ステージ照明(モノ)は背景をばっさりと切り取って印象的な写真を撮影できる

 このほか、ムービー撮影は4K/60fpsや、スローモーションも1080p/240fps撮影に対応。このクラスの撮影になると保存容量やiPhoneからPCへのコピー時間が気になるところだが、内部ではより高効率に圧縮できるHEVCコーデックで記録されており、ファイル容量がH.264の約半分で済む。

 PCにコピーする際は設定からHEVCコーデックのままコピーするように設定すると、大容量の動画も短時間でPCへ転送できる。ふだんは4K/30フレームで撮ることが多いだろうが、それでもYouTuberや動画撮影が趣味の方にはうれしい改良点だ。

買い換えの本命はiPhone 8 Plus!
性能と各機能のバランスがとれた名機

 今年のiPhone 8はナンバリングが変わるだけあって、iPhone 7からの進化点は多い。特に液晶ディスプレーのTrue Toneとカメラ画質の進化、急速充電対応の3点は、地味な進化点だが毎日利用する機能だけあって、いちど体験するとiPhone 7や6sへは戻れなくなるだけの魅力がある。

 機種としてのオススメなのはiPhone 8 Plusだ。

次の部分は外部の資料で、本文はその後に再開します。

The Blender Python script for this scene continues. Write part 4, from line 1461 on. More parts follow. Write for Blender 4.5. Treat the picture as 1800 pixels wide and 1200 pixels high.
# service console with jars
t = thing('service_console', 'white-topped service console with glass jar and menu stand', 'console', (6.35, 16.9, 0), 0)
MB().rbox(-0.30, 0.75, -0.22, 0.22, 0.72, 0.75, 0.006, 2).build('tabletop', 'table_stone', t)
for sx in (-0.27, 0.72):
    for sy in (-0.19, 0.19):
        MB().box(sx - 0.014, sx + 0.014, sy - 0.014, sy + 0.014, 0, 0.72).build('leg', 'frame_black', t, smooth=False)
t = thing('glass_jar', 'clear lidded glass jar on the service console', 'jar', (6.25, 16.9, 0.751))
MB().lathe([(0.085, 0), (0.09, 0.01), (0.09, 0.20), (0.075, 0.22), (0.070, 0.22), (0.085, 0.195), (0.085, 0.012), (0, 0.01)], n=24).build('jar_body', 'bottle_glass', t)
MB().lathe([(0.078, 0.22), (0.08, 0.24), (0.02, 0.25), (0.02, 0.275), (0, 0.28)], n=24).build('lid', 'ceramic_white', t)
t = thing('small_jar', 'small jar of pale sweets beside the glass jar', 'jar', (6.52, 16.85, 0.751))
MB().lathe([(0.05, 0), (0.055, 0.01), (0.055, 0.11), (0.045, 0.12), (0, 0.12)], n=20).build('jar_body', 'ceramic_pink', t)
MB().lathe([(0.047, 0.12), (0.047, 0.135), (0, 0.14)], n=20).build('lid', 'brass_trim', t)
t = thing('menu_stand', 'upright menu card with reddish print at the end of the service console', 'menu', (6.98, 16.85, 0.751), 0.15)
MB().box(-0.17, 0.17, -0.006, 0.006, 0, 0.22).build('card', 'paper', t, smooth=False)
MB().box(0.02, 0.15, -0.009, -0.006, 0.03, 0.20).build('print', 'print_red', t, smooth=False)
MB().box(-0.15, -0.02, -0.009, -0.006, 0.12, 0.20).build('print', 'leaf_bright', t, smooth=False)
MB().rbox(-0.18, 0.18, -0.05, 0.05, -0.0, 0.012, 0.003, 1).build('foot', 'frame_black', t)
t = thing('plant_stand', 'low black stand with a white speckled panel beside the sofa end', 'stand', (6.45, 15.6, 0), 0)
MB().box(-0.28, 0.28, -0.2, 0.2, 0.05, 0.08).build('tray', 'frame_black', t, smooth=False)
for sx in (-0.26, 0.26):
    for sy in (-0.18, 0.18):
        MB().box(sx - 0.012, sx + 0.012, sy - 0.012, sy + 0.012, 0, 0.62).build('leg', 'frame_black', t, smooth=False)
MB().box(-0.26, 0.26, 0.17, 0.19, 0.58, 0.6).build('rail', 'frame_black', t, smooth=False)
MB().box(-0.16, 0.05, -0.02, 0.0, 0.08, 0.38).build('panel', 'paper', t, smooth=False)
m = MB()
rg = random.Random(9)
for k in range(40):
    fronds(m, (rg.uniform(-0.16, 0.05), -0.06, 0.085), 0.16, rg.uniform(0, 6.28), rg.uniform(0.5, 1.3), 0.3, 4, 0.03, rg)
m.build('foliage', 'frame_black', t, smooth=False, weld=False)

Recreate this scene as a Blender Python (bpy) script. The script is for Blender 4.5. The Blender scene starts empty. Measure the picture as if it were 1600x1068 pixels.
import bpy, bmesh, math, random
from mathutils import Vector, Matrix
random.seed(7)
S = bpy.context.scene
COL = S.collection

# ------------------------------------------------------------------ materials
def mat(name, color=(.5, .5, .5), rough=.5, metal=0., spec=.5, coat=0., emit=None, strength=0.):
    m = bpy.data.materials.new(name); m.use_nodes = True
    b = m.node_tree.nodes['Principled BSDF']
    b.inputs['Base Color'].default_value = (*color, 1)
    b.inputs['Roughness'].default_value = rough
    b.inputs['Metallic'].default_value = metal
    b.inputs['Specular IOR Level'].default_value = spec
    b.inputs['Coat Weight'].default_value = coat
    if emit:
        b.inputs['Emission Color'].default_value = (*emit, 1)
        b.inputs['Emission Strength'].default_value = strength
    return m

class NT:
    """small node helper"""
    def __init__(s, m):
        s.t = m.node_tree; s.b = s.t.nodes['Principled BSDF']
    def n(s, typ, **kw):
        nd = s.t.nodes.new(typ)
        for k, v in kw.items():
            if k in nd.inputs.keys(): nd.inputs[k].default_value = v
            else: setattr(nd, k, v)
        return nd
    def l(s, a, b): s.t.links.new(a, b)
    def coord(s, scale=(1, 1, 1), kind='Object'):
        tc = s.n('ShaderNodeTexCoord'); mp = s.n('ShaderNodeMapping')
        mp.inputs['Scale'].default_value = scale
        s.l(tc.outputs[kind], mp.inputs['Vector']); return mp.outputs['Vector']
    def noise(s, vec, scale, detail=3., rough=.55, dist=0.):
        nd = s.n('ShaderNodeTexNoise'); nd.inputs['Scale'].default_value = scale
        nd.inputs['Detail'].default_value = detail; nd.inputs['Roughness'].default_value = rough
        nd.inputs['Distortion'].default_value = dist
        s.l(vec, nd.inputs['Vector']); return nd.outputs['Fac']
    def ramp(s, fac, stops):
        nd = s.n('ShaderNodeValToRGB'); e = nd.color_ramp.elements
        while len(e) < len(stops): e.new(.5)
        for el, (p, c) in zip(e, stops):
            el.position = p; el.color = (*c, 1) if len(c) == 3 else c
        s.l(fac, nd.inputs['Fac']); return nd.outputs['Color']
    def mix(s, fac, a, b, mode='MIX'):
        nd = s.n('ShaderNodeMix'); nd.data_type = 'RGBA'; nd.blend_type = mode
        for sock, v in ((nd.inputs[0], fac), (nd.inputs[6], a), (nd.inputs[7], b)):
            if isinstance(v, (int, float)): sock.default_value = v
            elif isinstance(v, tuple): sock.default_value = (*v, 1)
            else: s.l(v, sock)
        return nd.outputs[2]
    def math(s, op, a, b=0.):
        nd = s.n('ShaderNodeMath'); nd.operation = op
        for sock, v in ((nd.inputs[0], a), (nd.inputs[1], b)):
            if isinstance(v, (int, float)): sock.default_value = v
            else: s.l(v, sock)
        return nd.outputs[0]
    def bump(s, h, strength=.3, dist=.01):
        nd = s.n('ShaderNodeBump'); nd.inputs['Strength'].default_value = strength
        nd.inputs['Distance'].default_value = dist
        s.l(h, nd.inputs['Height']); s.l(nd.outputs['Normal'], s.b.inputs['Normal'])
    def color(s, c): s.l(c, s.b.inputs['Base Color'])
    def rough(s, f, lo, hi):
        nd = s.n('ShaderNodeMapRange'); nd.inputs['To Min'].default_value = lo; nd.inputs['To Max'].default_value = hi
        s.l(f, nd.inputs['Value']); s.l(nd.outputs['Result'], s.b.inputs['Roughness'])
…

今後さらにネット動画や電子書籍が生活に浸透することを考えると、iPhoneを買い換えてから数年使うのなら、高画質な大画面モデルを選んだほうがいい。また、フルHD解像度の高画質ゲームやARゲームを楽しむという面でも、高画質液晶と高性能チップのバランスが良く快適にゲームを楽しめる。

 逆に、iPhone 8は液晶の解像度が低く、せっかく高性能なチップやカメラを搭載していても、存分に性能や画質を楽しめないと感じられた。今回はiPhone 8もフルHD化して欲しかったところだ。

 11月3日発売の「iPhone X」と比べた場合、iPhone 8シリーズはこれまでのiPhoneと同じサイズ感や慣れた操作方法で使えるのに加えて、成熟した指紋認証センサーや、有機ELの寿命や焼き付きの問題と無縁な液晶ディスプレー搭載など利点も多い。

 もちろん、iPhone Xにも本体サイズを抑えつつ解像度が向上するなど多くの魅力的な部分があるが、初代製品だけに長く快適に使えるかという点で不安もある。もし、この冬に長く使える高品質スマホが欲しいのであれば、筆者ならiPhone 8シリーズをチョイスする。

 iPhoneを買い換えるタイミングとしては、iPhone 6sユーザーにとってはベストチョイスだ。6sから7よりも、7から8への進化の方がふだん使いで魅力的な進化点が多いので、少々金額がかかっても8を選ぶことをオススメする。

 iPhone 7の場合はまだ1年目なので、割賦や毎月の割引を考えると買い換えは難しいだろう。だが、iPhone 7も無料のSIMロック解除すると中古ショップでやや高く買い取ってもらえることが増えた。iPhone 7からiPhone 8への買い換えは進化点が少ないため積極的に乗り換える理由が乏しいが、大画面への買い換えが目的ならiPhone 8 Plusは完成度が高いので、積極的に買い換えを考えてもいいだろう。